__Task requirements__.
Please give the data below again in full, exactly as it stands.

__Available data__.
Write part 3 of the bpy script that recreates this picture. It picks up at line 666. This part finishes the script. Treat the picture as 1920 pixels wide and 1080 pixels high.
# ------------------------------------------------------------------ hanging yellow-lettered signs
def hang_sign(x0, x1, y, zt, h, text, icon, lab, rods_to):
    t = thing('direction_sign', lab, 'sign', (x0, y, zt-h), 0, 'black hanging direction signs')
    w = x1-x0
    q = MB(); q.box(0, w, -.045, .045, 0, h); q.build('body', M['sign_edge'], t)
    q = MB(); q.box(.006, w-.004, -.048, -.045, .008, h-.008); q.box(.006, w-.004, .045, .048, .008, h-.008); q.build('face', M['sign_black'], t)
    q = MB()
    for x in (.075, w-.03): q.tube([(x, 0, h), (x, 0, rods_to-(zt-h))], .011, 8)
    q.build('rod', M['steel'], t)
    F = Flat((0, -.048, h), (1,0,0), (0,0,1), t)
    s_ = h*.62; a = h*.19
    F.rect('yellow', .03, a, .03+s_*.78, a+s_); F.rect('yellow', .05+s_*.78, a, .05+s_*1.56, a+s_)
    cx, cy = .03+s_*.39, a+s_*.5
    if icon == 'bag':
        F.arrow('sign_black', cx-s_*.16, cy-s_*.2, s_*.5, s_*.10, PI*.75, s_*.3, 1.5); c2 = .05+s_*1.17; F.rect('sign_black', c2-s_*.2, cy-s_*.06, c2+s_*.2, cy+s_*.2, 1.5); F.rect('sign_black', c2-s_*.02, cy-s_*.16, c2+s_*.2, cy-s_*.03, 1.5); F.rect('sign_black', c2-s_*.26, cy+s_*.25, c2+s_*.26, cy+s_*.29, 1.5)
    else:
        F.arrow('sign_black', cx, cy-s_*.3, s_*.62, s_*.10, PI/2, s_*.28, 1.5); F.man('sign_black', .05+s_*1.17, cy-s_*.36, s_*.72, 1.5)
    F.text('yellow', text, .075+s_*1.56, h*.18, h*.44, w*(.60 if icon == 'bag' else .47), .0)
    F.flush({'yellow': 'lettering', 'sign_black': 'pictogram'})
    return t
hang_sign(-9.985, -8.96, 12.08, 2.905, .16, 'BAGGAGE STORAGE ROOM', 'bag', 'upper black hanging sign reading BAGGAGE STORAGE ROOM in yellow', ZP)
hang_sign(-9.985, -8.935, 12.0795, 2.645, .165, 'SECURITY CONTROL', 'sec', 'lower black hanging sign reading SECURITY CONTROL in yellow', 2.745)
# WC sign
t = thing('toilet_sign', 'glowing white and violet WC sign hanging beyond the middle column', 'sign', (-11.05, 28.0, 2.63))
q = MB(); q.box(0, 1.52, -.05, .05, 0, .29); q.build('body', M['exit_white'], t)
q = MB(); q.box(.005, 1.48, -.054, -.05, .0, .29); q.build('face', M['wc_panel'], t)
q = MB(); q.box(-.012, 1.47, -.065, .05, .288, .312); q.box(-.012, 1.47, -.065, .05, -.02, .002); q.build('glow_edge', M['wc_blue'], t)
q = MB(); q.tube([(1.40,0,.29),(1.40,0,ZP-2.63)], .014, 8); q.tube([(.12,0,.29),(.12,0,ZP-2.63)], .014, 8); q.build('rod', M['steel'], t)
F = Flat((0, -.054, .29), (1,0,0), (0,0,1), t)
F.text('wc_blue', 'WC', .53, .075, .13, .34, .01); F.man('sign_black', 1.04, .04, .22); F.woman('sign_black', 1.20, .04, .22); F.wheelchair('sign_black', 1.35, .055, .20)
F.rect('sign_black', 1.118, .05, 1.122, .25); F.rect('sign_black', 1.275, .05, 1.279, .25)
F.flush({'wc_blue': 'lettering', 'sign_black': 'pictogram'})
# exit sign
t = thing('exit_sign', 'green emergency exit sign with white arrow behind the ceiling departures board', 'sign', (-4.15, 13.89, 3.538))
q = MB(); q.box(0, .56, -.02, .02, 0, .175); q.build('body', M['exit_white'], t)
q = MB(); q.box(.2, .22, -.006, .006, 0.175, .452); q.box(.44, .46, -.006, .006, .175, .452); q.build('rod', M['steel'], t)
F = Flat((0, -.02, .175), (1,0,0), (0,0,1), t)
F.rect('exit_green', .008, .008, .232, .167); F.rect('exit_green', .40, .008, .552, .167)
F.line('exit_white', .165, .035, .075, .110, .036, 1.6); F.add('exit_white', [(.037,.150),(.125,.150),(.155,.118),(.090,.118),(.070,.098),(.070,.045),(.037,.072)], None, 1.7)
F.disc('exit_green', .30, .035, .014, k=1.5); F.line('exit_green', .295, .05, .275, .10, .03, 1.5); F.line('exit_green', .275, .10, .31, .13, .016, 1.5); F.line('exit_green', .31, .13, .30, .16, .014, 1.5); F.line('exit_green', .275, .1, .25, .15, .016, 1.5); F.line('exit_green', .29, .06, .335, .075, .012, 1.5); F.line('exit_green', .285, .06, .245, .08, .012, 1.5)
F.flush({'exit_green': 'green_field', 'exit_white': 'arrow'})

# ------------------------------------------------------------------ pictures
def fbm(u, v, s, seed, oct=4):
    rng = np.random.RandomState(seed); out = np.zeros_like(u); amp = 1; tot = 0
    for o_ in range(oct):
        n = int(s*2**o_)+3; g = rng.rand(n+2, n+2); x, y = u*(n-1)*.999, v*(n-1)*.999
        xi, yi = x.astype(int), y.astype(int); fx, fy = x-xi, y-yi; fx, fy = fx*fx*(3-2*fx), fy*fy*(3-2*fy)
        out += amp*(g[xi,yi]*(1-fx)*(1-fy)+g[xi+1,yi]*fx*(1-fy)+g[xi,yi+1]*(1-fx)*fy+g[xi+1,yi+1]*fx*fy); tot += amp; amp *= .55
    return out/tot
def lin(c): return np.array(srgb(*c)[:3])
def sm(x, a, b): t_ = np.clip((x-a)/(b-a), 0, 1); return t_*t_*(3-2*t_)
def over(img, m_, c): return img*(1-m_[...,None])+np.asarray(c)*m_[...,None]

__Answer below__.
Write part 3 of the bpy script that recreates this picture. It picks up at line 666. This part finishes the script. Treat the picture as 1920 pixels wide and 1080 pixels high.
# ------------------------------------------------------------------ hanging yellow-lettered signs
def hang_sign(x0, x1, y, zt, h, text, icon, lab, rods_to):
    t = thing('direction_sign', lab, 'sign', (x0, y, zt-h), 0, 'black hanging direction signs')
    w = x1-x0
    q = MB(); q.box(0, w, -.045, .045, 0, h); q.build('body', M['sign_edge'], t)
    q = MB(); q.box(.006, w-.004, -.048, -.045, .008, h-.008); q.box(.006, w-.004, .045, .048, .008, h-.008); q.build('face', M['sign_black'], t)
    q = MB()
    for x in (.075, w-.03): q.tube([(x, 0, h), (x, 0, rods_to-(zt-h))], .011, 8)
    q.build('rod', M['steel'], t)
    F = Flat((0, -.048, h), (1,0,0), (0,0,1), t)
    s_ = h*.62; a = h*.19
    F.rect('yellow', .03, a, .03+s_*.78, a+s_); F.rect('yellow', .05+s_*.78, a, .05+s_*1.56, a+s_)
    cx, cy = .03+s_*.39, a+s_*.5
    if icon == 'bag':
        F.arrow('sign_black', cx-s_*.16, cy-s_*.2, s_*.5, s_*.10, PI*.75, s_*.3, 1.5); c2 = .05+s_*1.17; F.rect('sign_black', c2-s_*.2, cy-s_*.06, c2+s_*.2, cy+s_*.2, 1.5); F.rect('sign_black', c2-s_*.02, cy-s_*.16, c2+s_*.2, cy-s_*.03, 1.5); F.rect('sign_black', c2-s_*.26, cy+s_*.25, c2+s_*.26, cy+s_*.29, 1.5)
    else:
        F.arrow('sign_black', cx, cy-s_*.3, s_*.62, s_*.10, PI/2, s_*.28, 1.5); F.man('sign_black', .05+s_*1.17, cy-s_*.36, s_*.72, 1.5)
    F.text('yellow', text, .075+s_*1.56, h*.18, h*.44, w*(.60 if icon == 'bag' else .47), .0)
    F.flush({'yellow': 'lettering', 'sign_black': 'pictogram'})
    return t
hang_sign(-9.985, -8.96, 12.08, 2.905, .16, 'BAGGAGE STORAGE ROOM', 'bag', 'upper black hanging sign reading BAGGAGE STORAGE ROOM in yellow', ZP)
hang_sign(-9.985, -8.935, 12.0795, 2.645, .165, 'SECURITY CONTROL', 'sec', 'lower black hanging sign reading SECURITY CONTROL in yellow', 2.745)
# WC sign
t = thing('toilet_sign', 'glowing white and violet WC sign hanging beyond the middle column', 'sign', (-11.05, 28.0, 2.63))
q = MB(); q.box(0, 1.52, -.05, .05, 0, .29); q.build('body', M['exit_white'], t)
q = MB(); q.box(.005, 1.48, -.054, -.05, .0, .29); q.build('face', M['wc_panel'], t)
q = MB(); q.box(-.012, 1.47, -.065, .05, .288, .312); q.box(-.012, 1.47, -.065, .05, -.02, .002); q.build('glow_edge', M['wc_blue'], t)
q = MB(); q.tube([(1.40,0,.29),(1.40,0,ZP-2.63)], .014, 8); q.tube([(.12,0,.29),(.12,0,ZP-2.63)], .014, 8); q.build('rod', M['steel'], t)
F = Flat((0, -.054, .29), (1,0,0), (0,0,1), t)
F.text('wc_blue', 'WC', .53, .075, .13, .34, .01); F.man('sign_black', 1.04, .04, .22); F.woman('sign_black', 1.20, .04, .22); F.wheelchair('sign_black', 1.35, .055, .20)
F.rect('sign_black', 1.118, .05, 1.122, .25); F.rect('sign_black', 1.275, .05, 1.279, .25)
F.flush({'wc_blue': 'lettering', 'sign_black': 'pictogram'})
# exit sign
t = thing('exit_sign', 'green emergency exit sign with white arrow behind the ceiling departures board', 'sign', (-4.15, 13.89, 3.538))
q = MB(); q.box(0, .56, -.02, .02, 0, .175); q.build('body', M['exit_white'], t)
q = MB(); q.box(.2, .22, -.006, .006, 0.175, .452); q.box(.44, .46, -.006, .006, .175, .452); q.build('rod', M['steel'], t)
F = Flat((0, -.02, .175), (1,0,0), (0,0,1), t)
F.rect('exit_green', .008, .008, .232, .167); F.rect('exit_green', .40, .008, .552, .167)
F.line('exit_white', .165, .035, .075, .110, .036, 1.6); F.add('exit_white', [(.037,.150),(.125,.150),(.155,.118),(.090,.118),(.070,.098),(.070,.045),(.037,.072)], None, 1.7)
F.disc('exit_green', .30, .035, .014, k=1.5); F.line('exit_green', .295, .05, .275, .10, .03, 1.5); F.line('exit_green', .275, .10, .31, .13, .016, 1.5); F.line('exit_green', .31, .13, .30, .16, .014, 1.5); F.line('exit_green', .275, .1, .25, .15, .016, 1.5); F.line('exit_green', .29, .06, .335, .075, .012, 1.5); F.line('exit_green', .285, .06, .245, .08, .012, 1.5)
F.flush({'exit_green': 'green_field', 'exit_white': 'arrow'})

# ------------------------------------------------------------------ pictures
def fbm(u, v, s, seed, oct=4):
    rng = np.random.RandomState(seed); out = np.zeros_like(u); amp = 1; tot = 0
    for o_ in range(oct):
        n = int(s*2**o_)+3; g = rng.rand(n+2, n+2); x, y = u*(n-1)*.999, v*(n-1)*.999
        xi, yi = x.astype(int), y.astype(int); fx, fy = x-xi, y-yi; fx, fy = fx*fx*(3-2*fx), fy*fy*(3-2*fy)
        out += amp*(g[xi,yi]*(1-fx)*(1-fy)+g[xi+1,yi]*fx*(1-fy)+g[xi,yi+1]*(1-fx)*fy+g[xi+1,yi+1]*fx*fy); tot += amp; amp *= .55
    return out/tot
def lin(c): return np.array(srgb(*c)[:3])
def sm(x, a, b): t_ = np.clip((x-a)/(b-a), 0, 1); return t_*t_*(3-2*t_)
def over(img, m_, c): return img*(1-m_[...,None])+np.asarray(c)*m_[...,None]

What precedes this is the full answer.